> _Raw data_
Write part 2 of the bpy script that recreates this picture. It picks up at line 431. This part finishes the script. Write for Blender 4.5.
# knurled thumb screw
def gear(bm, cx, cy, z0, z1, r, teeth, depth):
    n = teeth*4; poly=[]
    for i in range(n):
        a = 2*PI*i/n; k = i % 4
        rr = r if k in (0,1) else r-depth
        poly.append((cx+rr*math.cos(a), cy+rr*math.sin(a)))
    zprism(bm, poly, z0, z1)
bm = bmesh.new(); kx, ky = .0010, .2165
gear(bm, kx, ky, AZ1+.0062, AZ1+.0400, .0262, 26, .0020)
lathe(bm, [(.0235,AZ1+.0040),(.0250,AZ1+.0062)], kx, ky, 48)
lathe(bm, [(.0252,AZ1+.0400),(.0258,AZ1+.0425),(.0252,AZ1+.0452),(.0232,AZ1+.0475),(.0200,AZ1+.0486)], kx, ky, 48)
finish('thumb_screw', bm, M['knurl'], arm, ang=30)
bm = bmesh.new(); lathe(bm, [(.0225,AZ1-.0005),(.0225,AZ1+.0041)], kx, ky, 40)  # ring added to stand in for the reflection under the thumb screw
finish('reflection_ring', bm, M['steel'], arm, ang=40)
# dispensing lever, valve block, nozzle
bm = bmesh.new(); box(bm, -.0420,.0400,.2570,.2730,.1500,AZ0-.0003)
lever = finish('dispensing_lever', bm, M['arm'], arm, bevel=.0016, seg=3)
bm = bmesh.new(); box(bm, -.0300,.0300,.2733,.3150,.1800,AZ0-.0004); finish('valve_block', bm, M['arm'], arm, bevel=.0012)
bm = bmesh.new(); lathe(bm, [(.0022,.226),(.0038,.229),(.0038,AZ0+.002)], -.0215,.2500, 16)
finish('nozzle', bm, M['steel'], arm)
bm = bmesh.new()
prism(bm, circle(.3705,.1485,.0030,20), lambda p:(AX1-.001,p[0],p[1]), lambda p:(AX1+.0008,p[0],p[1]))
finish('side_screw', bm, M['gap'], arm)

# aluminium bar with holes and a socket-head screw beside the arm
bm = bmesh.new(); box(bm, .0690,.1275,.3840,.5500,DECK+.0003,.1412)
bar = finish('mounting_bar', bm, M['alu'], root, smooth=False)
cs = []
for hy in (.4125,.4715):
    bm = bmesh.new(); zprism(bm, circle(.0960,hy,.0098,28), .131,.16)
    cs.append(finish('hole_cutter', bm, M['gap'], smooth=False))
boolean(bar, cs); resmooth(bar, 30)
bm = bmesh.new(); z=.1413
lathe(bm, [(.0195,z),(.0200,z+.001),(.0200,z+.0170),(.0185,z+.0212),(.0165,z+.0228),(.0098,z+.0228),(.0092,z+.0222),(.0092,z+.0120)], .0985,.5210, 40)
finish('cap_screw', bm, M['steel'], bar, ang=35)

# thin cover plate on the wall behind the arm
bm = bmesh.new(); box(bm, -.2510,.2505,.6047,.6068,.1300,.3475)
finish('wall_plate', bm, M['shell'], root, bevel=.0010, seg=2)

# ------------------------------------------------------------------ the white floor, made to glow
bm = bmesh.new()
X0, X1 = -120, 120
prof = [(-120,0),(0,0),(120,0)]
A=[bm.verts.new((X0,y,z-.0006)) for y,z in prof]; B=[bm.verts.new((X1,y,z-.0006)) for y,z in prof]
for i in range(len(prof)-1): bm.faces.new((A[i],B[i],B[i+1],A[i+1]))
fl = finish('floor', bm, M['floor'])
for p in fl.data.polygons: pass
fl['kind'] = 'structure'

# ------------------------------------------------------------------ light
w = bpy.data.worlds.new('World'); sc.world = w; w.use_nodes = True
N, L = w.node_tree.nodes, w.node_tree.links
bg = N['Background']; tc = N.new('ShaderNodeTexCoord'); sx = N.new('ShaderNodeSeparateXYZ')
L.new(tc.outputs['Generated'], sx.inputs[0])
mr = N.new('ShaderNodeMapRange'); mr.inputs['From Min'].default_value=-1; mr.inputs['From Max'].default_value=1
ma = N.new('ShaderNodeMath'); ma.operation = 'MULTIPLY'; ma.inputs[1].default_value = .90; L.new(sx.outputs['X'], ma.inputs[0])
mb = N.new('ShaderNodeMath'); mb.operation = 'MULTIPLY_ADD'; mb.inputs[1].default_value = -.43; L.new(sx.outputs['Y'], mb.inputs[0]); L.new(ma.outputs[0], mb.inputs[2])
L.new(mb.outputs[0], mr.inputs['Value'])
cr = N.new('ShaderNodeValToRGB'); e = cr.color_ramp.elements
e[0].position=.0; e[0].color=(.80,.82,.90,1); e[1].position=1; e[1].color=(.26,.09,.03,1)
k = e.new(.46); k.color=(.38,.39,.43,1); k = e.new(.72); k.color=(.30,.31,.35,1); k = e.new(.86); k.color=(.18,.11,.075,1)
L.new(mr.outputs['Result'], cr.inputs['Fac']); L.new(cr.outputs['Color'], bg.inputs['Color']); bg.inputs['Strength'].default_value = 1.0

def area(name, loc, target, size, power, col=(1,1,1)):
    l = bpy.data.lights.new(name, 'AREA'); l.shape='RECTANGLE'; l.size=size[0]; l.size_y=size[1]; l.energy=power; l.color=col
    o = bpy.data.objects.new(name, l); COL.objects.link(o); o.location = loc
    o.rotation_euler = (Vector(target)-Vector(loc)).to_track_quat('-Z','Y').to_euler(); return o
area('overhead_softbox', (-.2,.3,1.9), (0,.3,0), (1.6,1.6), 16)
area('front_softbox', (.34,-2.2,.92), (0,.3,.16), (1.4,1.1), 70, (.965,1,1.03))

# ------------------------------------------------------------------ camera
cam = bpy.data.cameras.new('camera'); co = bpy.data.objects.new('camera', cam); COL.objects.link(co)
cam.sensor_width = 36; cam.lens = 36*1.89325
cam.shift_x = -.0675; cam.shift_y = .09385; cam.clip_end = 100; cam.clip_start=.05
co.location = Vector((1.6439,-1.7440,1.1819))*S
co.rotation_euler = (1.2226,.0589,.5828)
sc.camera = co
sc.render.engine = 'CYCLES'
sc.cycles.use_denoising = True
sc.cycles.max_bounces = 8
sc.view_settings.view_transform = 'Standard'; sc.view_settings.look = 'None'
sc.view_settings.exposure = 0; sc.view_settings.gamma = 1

> _Written request_
Give back each line above precisely as it stands.

> _Completed task_
Write part 2 of the bpy script that recreates this picture. It picks up at line 431. This part finishes the script. Write for Blender 4.5.
# knurled thumb screw
def gear(bm, cx, cy, z0, z1, r, teeth, depth):
    n = teeth*4; poly=[]
    for i in range(n):
        a = 2*PI*i/n; k = i % 4
        rr = r if k in (0,1) else r-depth
        poly.append((cx+rr*math.cos(a), cy+rr*math.sin(a)))
    zprism(bm, poly, z0, z1)
bm = bmesh.new(); kx, ky = .0010, .2165
gear(bm, kx, ky, AZ1+.0062, AZ1+.0400, .0262, 26, .0020)
lathe(bm, [(.0235,AZ1+.0040),(.0250,AZ1+.0062)], kx, ky, 48)
lathe(bm, [(.0252,AZ1+.0400),(.0258,AZ1+.0425),(.0252,AZ1+.0452),(.0232,AZ1+.0475),(.0200,AZ1+.0486)], kx, ky, 48)
finish('thumb_screw', bm, M['knurl'], arm, ang=30)
bm = bmesh.new(); lathe(bm, [(.0225,AZ1-.0005),(.0225,AZ1+.0041)], kx, ky, 40)  # ring added to stand in for the reflection under the thumb screw
finish('reflection_ring', bm, M['steel'], arm, ang=40)
# dispensing lever, valve block, nozzle
bm = bmesh.new(); box(bm, -.0420,.0400,.2570,.2730,.1500,AZ0-.0003)
lever = finish('dispensing_lever', bm, M['arm'], arm, bevel=.0016, seg=3)
bm = bmesh.new(); box(bm, -.0300,.0300,.2733,.3150,.1800,AZ0-.0004); finish('valve_block', bm, M['arm'], arm, bevel=.0012)
bm = bmesh.new(); lathe(bm, [(.0022,.226),(.0038,.229),(.0038,AZ0+.002)], -.0215,.2500, 16)
finish('nozzle', bm, M['steel'], arm)
bm = bmesh.new()
prism(bm, circle(.3705,.1485,.0030,20), lambda p:(AX1-.001,p[0],p[1]), lambda p:(AX1+.0008,p[0],p[1]))
finish('side_screw', bm, M['gap'], arm)

# aluminium bar with holes and a socket-head screw beside the arm
bm = bmesh.new(); box(bm, .0690,.1275,.3840,.5500,DECK+.0003,.1412)
bar = finish('mounting_bar', bm, M['alu'], root, smooth=False)
cs = []
for hy in (.4125,.4715):
    bm = bmesh.new(); zprism(bm, circle(.0960,hy,.0098,28), .131,.16)
    cs.append(finish('hole_cutter', bm, M['gap'], smooth=False))
boolean(bar, cs); resmooth(bar, 30)
bm = bmesh.new(); z=.1413
lathe(bm, [(.0195,z),(.0200,z+.001),(.0200,z+.0170),(.0185,z+.0212),(.0165,z+.0228),(.0098,z+.0228),(.0092,z+.0222),(.0092,z+.0120)], .0985,.5210, 40)
finish('cap_screw', bm, M['steel'], bar, ang=35)

# thin cover plate on the wall behind the arm
bm = bmesh.new(); box(bm, -.2510,.2505,.6047,.6068,.1300,.3475)
finish('wall_plate', bm, M['shell'], root, bevel=.0010, seg=2)

# ------------------------------------------------------------------ the white floor, made to glow
bm = bmesh.new()
X0, X1 = -120, 120
prof = [(-120,0),(0,0),(120,0)]
A=[bm.verts.new((X0,y,z-.0006)) for y,z in prof]; B=[bm.verts.new((X1,y,z-.0006)) for y,z in prof]
for i in range(len(prof)-1): bm.faces.new((A[i],B[i],B[i+1],A[i+1]))
fl = finish('floor', bm, M['floor'])
for p in fl.data.polygons: pass
fl['kind'] = 'structure'

# ------------------------------------------------------------------ light
w = bpy.data.worlds.new('World'); sc.world = w; w.use_nodes = True
N, L = w.node_tree.nodes, w.node_tree.links
bg = N['Background']; tc = N.new('ShaderNodeTexCoord'); sx = N.new('ShaderNodeSeparateXYZ')
L.new(tc.outputs['Generated'], sx.inputs[0])
mr = N.new('ShaderNodeMapRange'); mr.inputs['From Min'].default_value=-1; mr.inputs['From Max'].default_value=1
ma = N.new('ShaderNodeMath'); ma.operation = 'MULTIPLY'; ma.inputs[1].default_value = .90; L.new(sx.outputs['X'], ma.inputs[0])
mb = N.new('ShaderNodeMath'); mb.operation = 'MULTIPLY_ADD'; mb.inputs[1].default_value = -.43; L.new(sx.outputs['Y'], mb.inputs[0]); L.new(ma.outputs[0], mb.inputs[2])
L.new(mb.outputs[0], mr.inputs['Value'])
cr = N.new('ShaderNodeValToRGB'); e = cr.color_ramp.elements
e[0].position=.0; e[0].color=(.80,.82,.90,1); e[1].position=1; e[1].color=(.26,.09,.03,1)
k = e.new(.46); k.color=(.38,.39,.43,1); k = e.new(.72); k.color=(.30,.31,.35,1); k = e.new(.86); k.color=(.18,.11,.075,1)
L.new(mr.outputs['Result'], cr.inputs['Fac']); L.new(cr.outputs['Color'], bg.inputs['Color']); bg.inputs['Strength'].default_value = 1.0

def area(name, loc, target, size, power, col=(1,1,1)):
    l = bpy.data.lights.new(name, 'AREA'); l.shape='RECTANGLE'; l.size=size[0]; l.size_y=size[1]; l.energy=power; l.color=col
    o = bpy.data.objects.new(name, l); COL.objects.link(o); o.location = loc
    o.rotation_euler = (Vector(target)-Vector(loc)).to_track_quat('-Z','Y').to_euler(); return o
area('overhead_softbox', (-.2,.3,1.9), (0,.3,0), (1.6,1.6), 16)
area('front_softbox', (.34,-2.2,.92), (0,.3,.16), (1.4,1.1), 70, (.965,1,1.03))

# ------------------------------------------------------------------ camera
cam = bpy.data.cameras.new('camera'); co = bpy.data.objects.new('camera', cam); COL.objects.link(co)
cam.sensor_width = 36; cam.lens = 36*1.89325
cam.shift_x = -.0675; cam.shift_y = .09385; cam.clip_end = 100; cam.clip_start=.05
co.location = Vector((1.6439,-1.7440,1.1819))*S
co.rotation_euler = (1.2226,.0589,.5828)
sc.camera = co
sc.render.engine = 'CYCLES'
sc.cycles.use_denoising = True
sc.cycles.max_bounces = 8
sc.view_settings.view_transform = 'Standard'; sc.view_settings.look = 'None'
sc.view_settings.exposure = 0; sc.view_settings.gamma = 1